Maybe the crazies in the evangelization offices in Rome and U.S. chanceries have never heard the philosophical maxim "You can't give what you don't have." So that attempt will fall flat on its face.
But as to the suggestion of doing things a new way, having people think outside the bounds of their own parish's territorial footprint to join with people in other parishes and do evangelization — well, there Rome may be on to something. In fact, what Rome has unwittingly described is exactly who we are and what we do here at Church Militant: We represent a new way of evangelizing where people from different parishes join together and evangelize and catechize our neighbors.
Tens of millions of people, not all Catholic, have viewed our work and spread the word. Church Militant has become a lightning rod of orthodoxy, and that's the part the Vatican may not be particularly fond of. The simple reality is this: You cannot evangelize or catechize Catholics these days because you are beginning at a deficit.

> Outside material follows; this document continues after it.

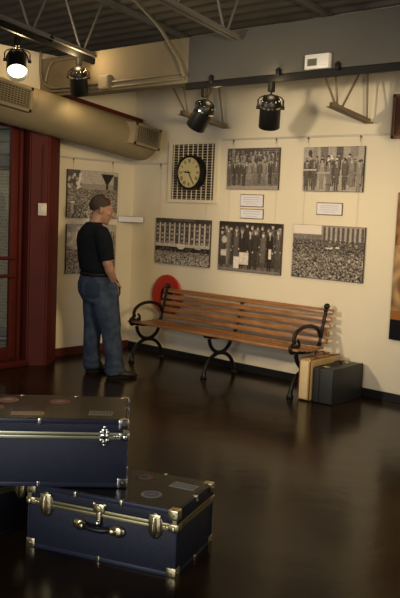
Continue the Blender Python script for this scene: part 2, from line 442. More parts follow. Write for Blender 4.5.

What most Catholics (as well as non-Catholics) think they know of Catholicism is not correct. They have been propagandized by liberal, homosexual, thieving, lying, Marxist-minded, unfaithful clergy and their lay allies for decades. All of that must be unlearned.
Part of the "unlearning" process dictates that how this all came to pass be exposed. And that necessitates the revelation of the evils many of these men have subscribed to for a half-century — how they wrecked and abused the Liturgy, pushed a false ecumenism, straight-up lied about Church teaching and on and on.
Likewise, we have a rapidly expanding Resistance movement being activated all over the country — Catholics from different parishes getting together and making their mark outside their parish territory. They challenge "the swamp" every time they encounter it, and we mean the swamp in the Church, which is also part of the D.C. swamp thanks to the bishops' conference.
So yeah, despite its gobbledygook and nutty prose all over the latest document, we here at Church Militant couldn't agree more forcefully. Rock on, Rome! The Church needs to get out of the old pattern of parish territories and all that. When Pope Francis told the masses way back near the beginning of his pontificate to "make a mess," Church Militant took that to heart. We do it — every day.
But unlike the babble, blather and bluster coming from the old guard, we traffic in the currency of clarity. It's what Catholics do, after all, just like Our Blessed Lord.